The phrase free-market fundamentalism or some variation on it is being heard increasingly frequently these days, almost always derisively. We've cited at least three other mentions here at FutureOfCapitalism.com: Fund manager and philanthropist George Soros back in November 2009 speaking of "market fundamentalist ideology" as "a false and dangerous doctrine"; HSBC chairman and Church of England minister Stephen Green in his book writing about "the manifest failure of market fundamentalism"; and Prime Minister Gordon Brown of Britain in September 2009 speaking of the "bankrupt ideology" of free market "fundamentalism."
Most of those denouncing the ideology of market fundamentalism have certain ideologies or fundamental beliefs of their own, often unstated, but nevertheless present. It's worth trying to identify what they are.
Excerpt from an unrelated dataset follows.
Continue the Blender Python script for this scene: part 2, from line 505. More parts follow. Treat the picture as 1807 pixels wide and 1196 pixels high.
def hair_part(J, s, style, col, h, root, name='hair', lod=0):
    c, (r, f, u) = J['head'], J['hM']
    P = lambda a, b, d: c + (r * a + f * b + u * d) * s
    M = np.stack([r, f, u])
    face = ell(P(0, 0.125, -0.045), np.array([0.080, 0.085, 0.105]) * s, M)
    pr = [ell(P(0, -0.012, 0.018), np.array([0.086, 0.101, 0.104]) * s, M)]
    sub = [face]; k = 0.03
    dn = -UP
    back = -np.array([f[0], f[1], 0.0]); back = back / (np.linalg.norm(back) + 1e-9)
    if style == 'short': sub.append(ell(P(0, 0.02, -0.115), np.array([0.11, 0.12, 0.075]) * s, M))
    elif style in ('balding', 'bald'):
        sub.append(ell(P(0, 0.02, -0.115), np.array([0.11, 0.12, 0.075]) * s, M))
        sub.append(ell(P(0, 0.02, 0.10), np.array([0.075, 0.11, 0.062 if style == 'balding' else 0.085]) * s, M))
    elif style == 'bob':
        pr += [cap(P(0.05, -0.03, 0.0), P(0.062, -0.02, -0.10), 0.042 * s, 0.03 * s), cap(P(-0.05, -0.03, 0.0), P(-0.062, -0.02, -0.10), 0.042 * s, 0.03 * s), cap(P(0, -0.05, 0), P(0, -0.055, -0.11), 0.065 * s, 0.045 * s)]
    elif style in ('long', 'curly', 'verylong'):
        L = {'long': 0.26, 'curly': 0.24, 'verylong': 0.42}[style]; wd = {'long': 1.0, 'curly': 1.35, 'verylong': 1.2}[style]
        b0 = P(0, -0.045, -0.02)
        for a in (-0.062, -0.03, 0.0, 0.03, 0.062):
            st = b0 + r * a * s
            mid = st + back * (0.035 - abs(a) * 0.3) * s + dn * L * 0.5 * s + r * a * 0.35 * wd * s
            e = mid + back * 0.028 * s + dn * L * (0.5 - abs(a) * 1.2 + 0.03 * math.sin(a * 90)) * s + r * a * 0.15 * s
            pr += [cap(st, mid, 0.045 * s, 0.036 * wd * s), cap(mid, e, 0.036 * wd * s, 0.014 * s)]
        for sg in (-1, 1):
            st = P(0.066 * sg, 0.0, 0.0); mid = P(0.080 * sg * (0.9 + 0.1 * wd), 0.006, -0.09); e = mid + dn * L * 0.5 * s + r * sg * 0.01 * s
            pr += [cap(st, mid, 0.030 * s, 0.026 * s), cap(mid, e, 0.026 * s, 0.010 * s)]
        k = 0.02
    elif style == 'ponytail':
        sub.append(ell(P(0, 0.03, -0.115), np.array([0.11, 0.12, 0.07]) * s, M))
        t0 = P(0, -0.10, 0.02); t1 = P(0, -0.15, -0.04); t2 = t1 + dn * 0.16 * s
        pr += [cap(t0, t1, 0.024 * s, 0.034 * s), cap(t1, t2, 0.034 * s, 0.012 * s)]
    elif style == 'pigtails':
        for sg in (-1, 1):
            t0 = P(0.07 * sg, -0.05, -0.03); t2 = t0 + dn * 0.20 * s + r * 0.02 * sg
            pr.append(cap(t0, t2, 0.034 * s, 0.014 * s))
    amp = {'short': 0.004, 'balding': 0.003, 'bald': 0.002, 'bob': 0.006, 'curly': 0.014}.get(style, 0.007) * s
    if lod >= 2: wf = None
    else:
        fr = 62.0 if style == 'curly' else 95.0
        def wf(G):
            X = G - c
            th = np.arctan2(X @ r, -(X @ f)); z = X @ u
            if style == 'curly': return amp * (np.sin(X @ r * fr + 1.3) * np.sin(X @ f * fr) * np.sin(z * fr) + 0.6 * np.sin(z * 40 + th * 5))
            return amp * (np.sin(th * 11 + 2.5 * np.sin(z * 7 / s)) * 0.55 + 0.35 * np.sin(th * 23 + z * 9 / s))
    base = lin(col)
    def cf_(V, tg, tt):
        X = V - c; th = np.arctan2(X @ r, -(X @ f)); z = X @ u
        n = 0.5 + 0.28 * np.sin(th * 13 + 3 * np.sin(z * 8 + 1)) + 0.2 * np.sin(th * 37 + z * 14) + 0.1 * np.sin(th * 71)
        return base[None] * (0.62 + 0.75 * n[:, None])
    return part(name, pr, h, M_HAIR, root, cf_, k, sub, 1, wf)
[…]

Meanwhile, on Mr. Krugman's topic of the day of Ireland, he doesn't deal with either the PIGS Without Jews hypothesis or the Heritage Foundation's explanation that part of the problem in Ireland is a sense by corporations that the European Union views Ireland's low corporate tax rates as a form of unfair competition and will move against them by establishing an EU-wide common tax base.